The system of rules, practices and processes by which a company is
directed and controlled. Corporate governance essentially involves balancing
the interests of the many stakeholders in a company; these include its
shareholders, management, customers, suppliers, financiers, government and the
community. Since corporate governance also provides the framework for attaining
a company's objectives, it includes practically every types of management, from
action plans and internal controls to performance measurement and corporate
disclosure.
While the conventional definition of corporate governance and
acknowledges the existence and importance of 'other stakeholders' they still
focus on the traditional debate on the relationship between disconnected owners
(shareholders) and often self-serving managers. Indeed it has been said, rather
ponderously, that corporate governance consists of two elements:
•
The long term relationship
which has to deal with checks and balances, incentives for manager and
communications between management and investors.
•
The transactional relationship
which involves dealing with disclosure and authority.
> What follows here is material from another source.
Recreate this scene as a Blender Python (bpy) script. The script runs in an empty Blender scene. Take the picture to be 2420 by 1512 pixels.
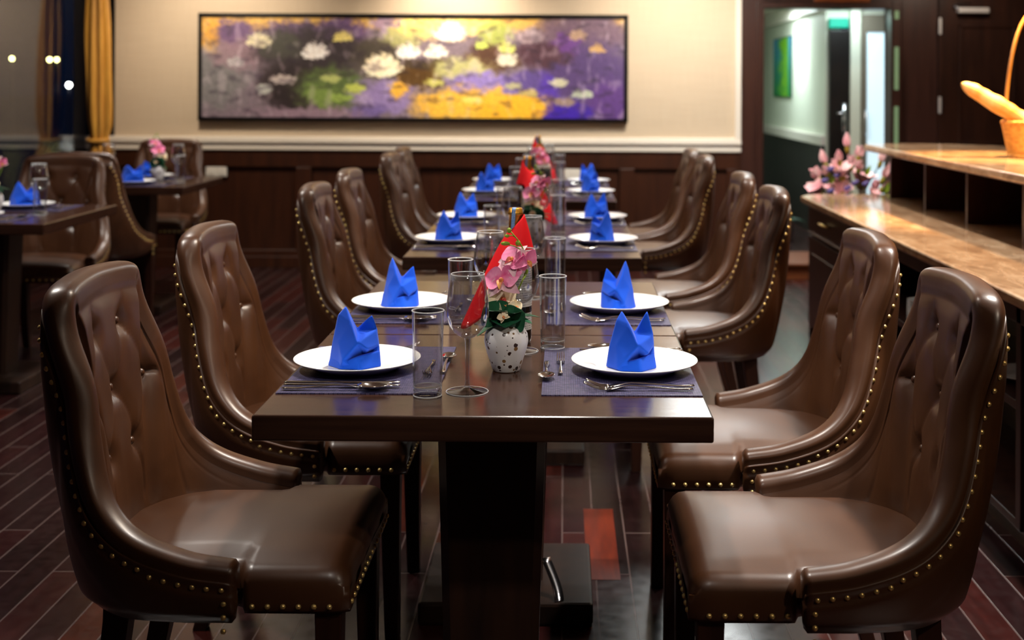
import bpy, bmesh, math, random
from mathutils import Vector, Matrix
PI = math.pi
random.seed(7)
scene = bpy.context.scene
COL = scene.collection

# ------------------------------------------------------------------ camera
FPX, VX, VY, CZ = 3000.0, 1334.0, 205.0, 1.32      # focal length in pixels, vanishing point, eye height
cam_d = bpy.data.cameras.new('camera'); cam = bpy.data.objects.new('camera', cam_d); COL.objects.link(cam)
cam_d.sensor_fit = 'HORIZONTAL'; cam_d.sensor_width = 36.0; cam_d.lens = FPX / 2420 * 36
cam_d.shift_x = -(VX - 1210) / 2420; cam_d.shift_y = -(756 - VY) / 2420
cam_d.clip_start = 0.05; cam_d.clip_end = 400
cam.location = (0, 0, CZ); cam.rotation_euler = (PI / 2, -0.005, 0)
cam_d.dof.use_dof = True; cam_d.dof.focus_distance = 2.5; cam_d.dof.aperture_fstop = 3.6
scene.camera = cam

def srgb(r, g, b):
    f = lambda c: (c / 255 / 12.92) if c <= 10 else (((c / 255 + 0.055) / 1.055) ** 2.4)
    return (f(r), f(g), f(b))

# ------------------------------------------------------------------ world, view, lights
w = bpy.data.worlds.new('night'); scene.world = w; w.use_nodes = True
bg = w.node_tree.nodes['Background']; bg.inputs[0].default_value = (0.10, 0.32, 1.0, 1); bg.inputs[1].default_value = 0.02
vs = scene.view_settings
vs.view_transform = 'Standard'; vs.look = 'None'; vs.exposure = 0.0; vs.gamma = 1.0; vs.use_curve_mapping = False
scene.cycles.use_denoising = True
scene.cycles.max_bounces = 10; scene.cycles.transparent_max_bounces = 24
scene.cycles.sample_clamp_indirect = 4.0
scene.cycles.caustics_reflective = False; scene.cycles.caustics_refractive = False

WARM = (1.0, 0.84, 0.66); NEUT = (1.0, 0.93, 0.85); COOL = (0.82, 0.97, 1.0)
def lamp(name, kind, loc, energy, col, target=None, **kw):
    d = bpy.data.lights.new(name, kind); d.energy = energy; d.color = col
    for k, v in kw.items(): setattr(d, k, v)
    o = bpy.data.objects.new(name, d); COL.objects.link(o); o.location = loc
    t = Vector(target) if target else Vector(loc) - Vector((0, 0, 1))
    o.rotation_euler = (t - Vector(loc)).to_track_quat('-Z', 'Y').to_euler()
    return o
CEIL = 2.36
def spot(name, loc, e, col=NEUT, ang=80, blend=0.6, target=None, size=0.05):
    return lamp(name, 'SPOT', loc, e, col, target, spot_size=math.radians(ang), spot_blend=blend, shadow_soft_size=size)
# downlights over the long table
for y, e in ((2.95, 125), (4.95, 112), (6.95, 100)):
    spot('table_downlight', (-0.05, y, CEIL - .02), e, NEUT, 88, 0.8)
# rows over the two aisles
for y, e in ((2.75, 260), (4.6, 175), (6.4, 120), (8.0, 70)):
    spot('aisle_downlight', (1.28, y, CEIL - .02), e, NEUT, 96, 0.7)
for y, e in ((2.9, 95), (4.7, 90), (6.6, 90)):
    spot('aisle_downlight', (-1.55, y, CEIL - .02), e * 1.1, NEUT, 126, 0.8)
spot('window_downlight', (-2.55, 5.4, CEIL - .02), 80, NEUT, 92, 0.7)
spot('window_downlight', (-2.55, 7.4, CEIL - .02), 80, NEUT, 92, 0.7)
spot('bar_spot', (2.45, 7.7, CEIL - .02), 110, NEUT, 110, 0.8)  # added to brighten the dark wall beside the doorway
spot('bar_spot', (1.95, 4.6, CEIL - .02), 170, (1.0, .66, .34), 100, 0.8)
spot('table_downlight', (-0.12, 0.95, CEIL - .02), 62, NEUT, 44, 0.8, target=(-0.12, 2.75, .80))
spot('front_fill_spot', (1.75, 0.55, CEIL - .02), 62, WARM, 80, 0.9, target=(.95, 2.3, .6))  # added fill from the camera side for the bar-side chairs
spot('table_downlight', (0.30, 3.15, CEIL - .02), 105, WARM, 52, 0.6, target=(-.95, 2.95, .72))
spot('table_downlight', (0.30, 5.05, CEIL - .02), 70, WARM, 52, 0.6, target=(-.95, 5.0, .72))
spot('front_fill_spot', (-0.6, -0.6, CEIL - .02), 22, NEUT, 110, 0.9)  # weak ambient fill added from the front
spot('door_fill_spot', (2.7, 8.3, CEIL - .02), 36, WARM, 100, 0.9, target=(2.85, 9.2, 1.5))  # extra spot added to lift the dark door and its wall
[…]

This implies an adversarial relationship between management and
investors, and an attitude of mutual suspicion. This was the basis for much of
the rationale of the Cadbury Report, and is one of the reasons why it
prescribed in some detail the way in which the board should conduct itself consistency
and transparency towards shareholders are its watchwords.
From the definition, corporate governance mainly focuses on the
process used to direct and manage the business and affairs of the company with
the objectives of striking a balance on:
•
The attainment of the company's
objectives.
•
The alignment of corporate
behaviour to meet the expectations of shareholders.
•
Accountability and good
stewardship, taking into consideration the interests of shareholders,
stakeholders, corporate participants and society at large.
Corporate Governance ensures transparency which ensures strong and
balanced economic development. This also ensures that the interests of all
shareholders (majority as well as minority shareholders) are safeguarded. It
ensures that all shareholders fully exercise their rights and that the
organization fully recognizes their rights. Corporate Governance has a broad
scope. It includes both social and institutional aspects. Corporate Governance
encourages a trustworthy, moral, as well as ethical environment.